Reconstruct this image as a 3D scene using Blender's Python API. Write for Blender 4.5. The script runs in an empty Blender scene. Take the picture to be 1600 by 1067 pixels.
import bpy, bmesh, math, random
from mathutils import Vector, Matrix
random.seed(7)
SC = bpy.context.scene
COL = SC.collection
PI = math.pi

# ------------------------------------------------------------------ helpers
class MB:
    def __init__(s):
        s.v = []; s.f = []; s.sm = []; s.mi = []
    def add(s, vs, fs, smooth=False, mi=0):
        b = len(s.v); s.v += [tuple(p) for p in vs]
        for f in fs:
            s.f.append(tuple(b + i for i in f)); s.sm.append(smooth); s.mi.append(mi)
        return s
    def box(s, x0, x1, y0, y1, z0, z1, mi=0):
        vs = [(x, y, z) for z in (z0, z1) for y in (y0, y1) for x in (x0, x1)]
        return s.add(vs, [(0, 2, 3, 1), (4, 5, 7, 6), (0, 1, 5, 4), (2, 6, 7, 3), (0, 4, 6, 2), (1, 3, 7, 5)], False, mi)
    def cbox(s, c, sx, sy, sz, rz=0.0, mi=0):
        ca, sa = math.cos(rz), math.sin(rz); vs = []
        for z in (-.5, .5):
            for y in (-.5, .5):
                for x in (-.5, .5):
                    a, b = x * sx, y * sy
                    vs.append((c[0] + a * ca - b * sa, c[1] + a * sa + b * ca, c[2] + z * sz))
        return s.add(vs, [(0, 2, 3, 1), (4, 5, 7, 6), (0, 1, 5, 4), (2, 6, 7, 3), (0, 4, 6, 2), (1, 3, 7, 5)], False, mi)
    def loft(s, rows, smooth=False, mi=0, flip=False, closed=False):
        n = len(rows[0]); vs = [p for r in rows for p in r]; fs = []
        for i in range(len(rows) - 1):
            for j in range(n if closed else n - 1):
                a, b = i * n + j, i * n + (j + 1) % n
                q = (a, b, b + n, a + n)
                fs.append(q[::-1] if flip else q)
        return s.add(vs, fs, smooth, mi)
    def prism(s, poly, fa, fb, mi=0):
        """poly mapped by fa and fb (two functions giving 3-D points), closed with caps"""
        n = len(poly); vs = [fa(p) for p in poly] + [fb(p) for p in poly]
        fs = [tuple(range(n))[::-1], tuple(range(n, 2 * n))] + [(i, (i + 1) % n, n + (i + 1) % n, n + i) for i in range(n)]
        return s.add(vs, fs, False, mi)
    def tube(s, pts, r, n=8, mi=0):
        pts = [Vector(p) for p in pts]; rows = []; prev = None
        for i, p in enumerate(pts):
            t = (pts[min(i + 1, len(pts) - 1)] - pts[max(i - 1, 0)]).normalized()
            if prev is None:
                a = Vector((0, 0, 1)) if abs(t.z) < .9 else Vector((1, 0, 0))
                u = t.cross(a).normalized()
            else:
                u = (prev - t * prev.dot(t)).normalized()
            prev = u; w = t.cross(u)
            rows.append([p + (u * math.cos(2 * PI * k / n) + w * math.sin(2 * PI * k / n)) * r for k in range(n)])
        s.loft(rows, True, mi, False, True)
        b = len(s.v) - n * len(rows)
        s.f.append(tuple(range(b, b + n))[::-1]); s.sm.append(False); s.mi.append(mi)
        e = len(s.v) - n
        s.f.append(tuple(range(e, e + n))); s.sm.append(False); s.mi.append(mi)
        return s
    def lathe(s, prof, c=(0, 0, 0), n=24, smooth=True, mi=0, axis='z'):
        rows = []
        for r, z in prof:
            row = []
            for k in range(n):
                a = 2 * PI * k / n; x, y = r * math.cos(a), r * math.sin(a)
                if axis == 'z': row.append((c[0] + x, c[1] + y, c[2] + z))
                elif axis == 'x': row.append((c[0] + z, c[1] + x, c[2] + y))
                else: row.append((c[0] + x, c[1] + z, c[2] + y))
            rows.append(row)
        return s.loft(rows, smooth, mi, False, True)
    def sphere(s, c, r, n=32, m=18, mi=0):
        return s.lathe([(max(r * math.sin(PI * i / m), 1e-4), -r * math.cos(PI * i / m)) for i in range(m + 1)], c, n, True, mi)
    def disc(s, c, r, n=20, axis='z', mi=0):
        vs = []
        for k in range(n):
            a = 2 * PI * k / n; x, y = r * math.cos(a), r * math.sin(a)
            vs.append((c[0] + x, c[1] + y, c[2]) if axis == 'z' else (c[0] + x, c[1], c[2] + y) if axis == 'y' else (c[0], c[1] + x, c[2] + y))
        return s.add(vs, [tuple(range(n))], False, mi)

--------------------

Extract the complete listing above, reproducing each line exactly.

• Finished task
Reconstruct this image as a 3D scene using Blender's Python API. Write for Blender 4.5. The script runs in an empty Blender scene. Take the picture to be 1600 by 1067 pixels.
import bpy, bmesh, math, random
from mathutils import Vector, Matrix
random.seed(7)
SC = bpy.context.scene
COL = SC.collection
PI = math.pi

# ------------------------------------------------------------------ helpers
class MB:
    def __init__(s):
        s.v = []; s.f = []; s.sm = []; s.mi = []
    def add(s, vs, fs, smooth=False, mi=0):
        b = len(s.v); s.v += [tuple(p) for p in vs]
        for f in fs:
            s.f.append(tuple(b + i for i in f)); s.sm.append(smooth); s.mi.append(mi)
        return s
    def box(s, x0, x1, y0, y1, z0, z1, mi=0):
        vs = [(x, y, z) for z in (z0, z1) for y in (y0, y1) for x in (x0, x1)]
        return s.add(vs, [(0, 2, 3, 1), (4, 5, 7, 6), (0, 1, 5, 4), (2, 6, 7, 3), (0, 4, 6, 2), (1, 3, 7, 5)], False, mi)
    def cbox(s, c, sx, sy, sz, rz=0.0, mi=0):
        ca, sa = math.cos(rz), math.sin(rz); vs = []
        for z in (-.5, .5):
            for y in (-.5, .5):
                for x in (-.5, .5):
                    a, b = x * sx, y * sy
                    vs.append((c[0] + a * ca - b * sa, c[1] + a * sa + b * ca, c[2] + z * sz))
        return s.add(vs, [(0, 2, 3, 1), (4, 5, 7, 6), (0, 1, 5, 4), (2, 6, 7, 3), (0, 4, 6, 2), (1, 3, 7, 5)], False, mi)
    def loft(s, rows, smooth=False, mi=0, flip=False, closed=False):
        n = len(rows[0]); vs = [p for r in rows for p in r]; fs = []
        for i in range(len(rows) - 1):
            for j in range(n if closed else n - 1):
                a, b = i * n + j, i * n + (j + 1) % n
                q = (a, b, b + n, a + n)
                fs.append(q[::-1] if flip else q)
        return s.add(vs, fs, smooth, mi)
    def prism(s, poly, fa, fb, mi=0):
        """poly mapped by fa and fb (two functions giving 3-D points), closed with caps"""
        n = len(poly); vs = [fa(p) for p in poly] + [fb(p) for p in poly]
        fs = [tuple(range(n))[::-1], tuple(range(n, 2 * n))] + [(i, (i + 1) % n, n + (i + 1) % n, n + i) for i in range(n)]
        return s.add(vs, fs, False, mi)
    def tube(s, pts, r, n=8, mi=0):
        pts = [Vector(p) for p in pts]; rows = []; prev = None
        for i, p in enumerate(pts):
            t = (pts[min(i + 1, len(pts) - 1)] - pts[max(i - 1, 0)]).normalized()
            if prev is None:
                a = Vector((0, 0, 1)) if abs(t.z) < .9 else Vector((1, 0, 0))
                u = t.cross(a).normalized()
            else:
                u = (prev - t * prev.dot(t)).normalized()
            prev = u; w = t.cross(u)
            rows.append([p + (u * math.cos(2 * PI * k / n) + w * math.sin(2 * PI * k / n)) * r for k in range(n)])
        s.loft(rows, True, mi, False, True)
        b = len(s.v) - n * len(rows)
        s.f.append(tuple(range(b, b + n))[::-1]); s.sm.append(False); s.mi.append(mi)
        e = len(s.v) - n
        s.f.append(tuple(range(e, e + n))); s.sm.append(False); s.mi.append(mi)
        return s
    def lathe(s, prof, c=(0, 0, 0), n=24, smooth=True, mi=0, axis='z'):
        rows = []
        for r, z in prof:
            row = []
            for k in range(n):
                a = 2 * PI * k / n; x, y = r * math.cos(a), r * math.sin(a)
                if axis == 'z': row.append((c[0] + x, c[1] + y, c[2] + z))
                elif axis == 'x': row.append((c[0] + z, c[1] + x, c[2] + y))
                else: row.append((c[0] + x, c[1] + z, c[2] + y))
            rows.append(row)
        return s.loft(rows, smooth, mi, False, True)
    def sphere(s, c, r, n=32, m=18, mi=0):
        return s.lathe([(max(r * math.sin(PI * i / m), 1e-4), -r * math.cos(PI * i / m)) for i in range(m + 1)], c, n, True, mi)
    def disc(s, c, r, n=20, axis='z', mi=0):
        vs = []
        for k in range(n):
            a = 2 * PI * k / n; x, y = r * math.cos(a), r * math.sin(a)
            vs.append((c[0] + x, c[1] + y, c[2]) if axis == 'z' else (c[0] + x, c[1], c[2] + y) if axis == 'y' else (c[0], c[1] + x, c[2] + y))
        return s.add(vs, [tuple(range(n))], False, mi)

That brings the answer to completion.